● **Task statement**
Repeat the lines below exactly as written, please, from the line with "('4: 800,380 950,335" to the line with "('4: 1468,605 1500,545", both lines included, and no others.

● **Supplied material**
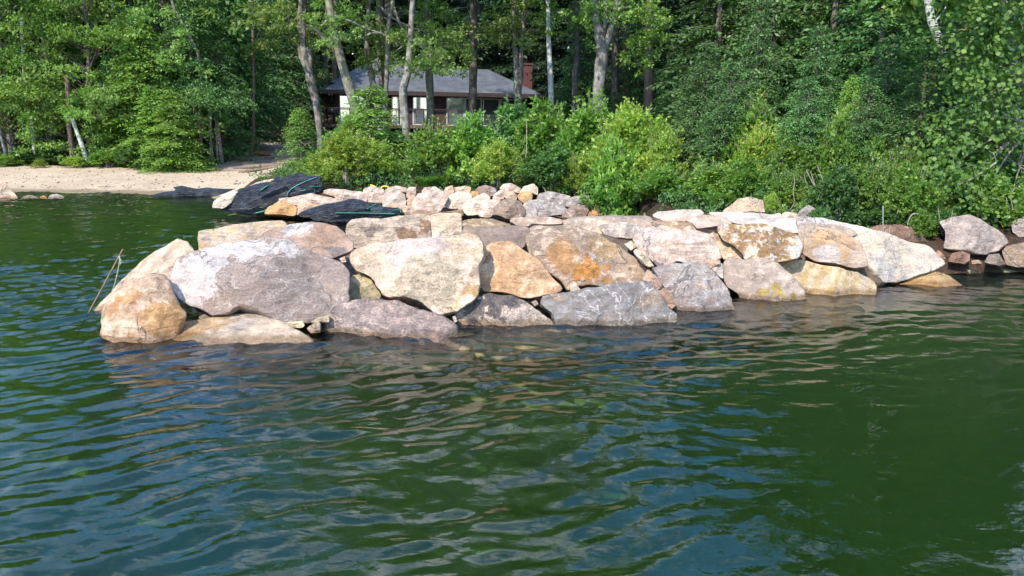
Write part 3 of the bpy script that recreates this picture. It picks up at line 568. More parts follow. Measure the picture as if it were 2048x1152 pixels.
# loose stones and boulders on top / behind at the right
for sp, Y0, a, b_, lb, g in (('3: 980,150 1060,100 1100,62 1180,50 1275,72 1292,155 1180,162', 13.45, (.45, .37, .29), (.5, .43, .36), 'tan and white boulder standing on the bank behind the wide flat white slab', 'bank'),
                             ('3: 1350,160 1385,155 1418,185 1410,205 1375,205', 13.3, WHITE, CREAM, 'left of two loose white stones on the wide flat white slab', 'bank'),
                             ('3: 1395,165 1420,148 1480,152 1528,170 1500,185 1420,186', 13.4, WHITE, PALE, 'right, flatter of two loose white stones on the wide flat white slab', 'bank'),
                             ('3: 1500,165 1540,125 1580,98 1640,130 1690,165 1660,185 1540,185', 13.2, GREY, (.36, .34, .33), 'pointed grey stone on the bank right of the loose white stones', 'bank'),
                             ('3: 1655,170 1690,155 1745,180 1748,205 1700,205', 13.5, WHITE, PALE, 'white oval stone at the right foot of the pointed grey stone', 'bank'),
                             ('3: 1445,140 1480,132 1505,145 1490,158 1450,155', 14.2, GREY, PALE, 'small grey stone behind the loose white stones', 'bank'),
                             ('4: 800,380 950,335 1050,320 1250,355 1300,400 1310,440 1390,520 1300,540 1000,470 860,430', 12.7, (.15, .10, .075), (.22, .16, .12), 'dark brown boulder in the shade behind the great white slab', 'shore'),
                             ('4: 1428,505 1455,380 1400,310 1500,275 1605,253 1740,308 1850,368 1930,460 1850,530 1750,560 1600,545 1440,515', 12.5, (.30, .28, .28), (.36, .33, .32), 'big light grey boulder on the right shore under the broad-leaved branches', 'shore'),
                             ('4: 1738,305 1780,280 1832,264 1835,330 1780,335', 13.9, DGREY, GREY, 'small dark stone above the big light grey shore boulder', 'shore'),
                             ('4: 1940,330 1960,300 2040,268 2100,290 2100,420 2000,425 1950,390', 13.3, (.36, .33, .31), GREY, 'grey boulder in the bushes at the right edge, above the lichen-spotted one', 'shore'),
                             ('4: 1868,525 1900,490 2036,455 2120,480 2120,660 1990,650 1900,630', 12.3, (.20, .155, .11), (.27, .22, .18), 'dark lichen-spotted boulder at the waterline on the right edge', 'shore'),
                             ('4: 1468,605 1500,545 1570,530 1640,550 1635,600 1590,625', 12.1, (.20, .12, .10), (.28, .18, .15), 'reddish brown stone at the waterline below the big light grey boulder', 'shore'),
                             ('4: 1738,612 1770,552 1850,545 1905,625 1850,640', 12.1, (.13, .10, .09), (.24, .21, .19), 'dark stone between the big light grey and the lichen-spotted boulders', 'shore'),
                             ('4: 1380,540 1400,520 1440,555 1460,600 1400,600', 12.4, (.32, .2, .14), (.4, .3, .22), 'small reddish stone in the gap left of the reddish brown stone', 'shore'),
                             ('4: 1640,600 1700,590 1730,620 1650,625', 12.0, (.40, .30, .18), (.36, .28, .2), 'flat tan stone in the water right of the reddish brown stone', 'shore')):
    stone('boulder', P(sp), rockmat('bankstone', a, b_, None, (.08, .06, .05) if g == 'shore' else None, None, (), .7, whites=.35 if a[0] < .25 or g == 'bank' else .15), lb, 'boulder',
          'boulders along the right shore' if g == 'shore' else 'loose stones on the bank behind the breakwater', Y0=Y0, lean=22, front=.22, seed=hash_(lb), facets=3, res=(76, 34), thick=.7 if 'big' in lb or 'boulder' in lb else .25)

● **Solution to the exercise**
                             ('4: 800,380 950,335 1050,320 1250,355 1300,400 1310,440 1390,520 1300,540 1000,470 860,430', 12.7, (.15, .10, .075), (.22, .16, .12), 'dark brown boulder in the shade behind the great white slab', 'shore'),
                             ('4: 1428,505 1455,380 1400,310 1500,275 1605,253 1740,308 1850,368 1930,460 1850,530 1750,560 1600,545 1440,515', 12.5, (.30, .28, .28), (.36, .33, .32), 'big light grey boulder on the right shore under the broad-leaved branches', 'shore'),
                             ('4: 1738,305 1780,280 1832,264 1835,330 1780,335', 13.9, DGREY, GREY, 'small dark stone above the big light grey shore boulder', 'shore'),
                             ('4: 1940,330 1960,300 2040,268 2100,290 2100,420 2000,425 1950,390', 13.3, (.36, .33, .31), GREY, 'grey boulder in the bushes at the right edge, above the lichen-spotted one', 'shore'),
                             ('4: 1868,525 1900,490 2036,455 2120,480 2120,660 1990,650 1900,630', 12.3, (.20, .155, .11), (.27, .22, .18), 'dark lichen-spotted boulder at the waterline on the right edge', 'shore'),
                             ('4: 1468,605 1500,545 1570,530 1640,550 1635,600 1590,625', 12.1, (.20, .12, .10), (.28, .18, .15), 'reddish brown stone at the waterline below the big light grey boulder', 'shore'),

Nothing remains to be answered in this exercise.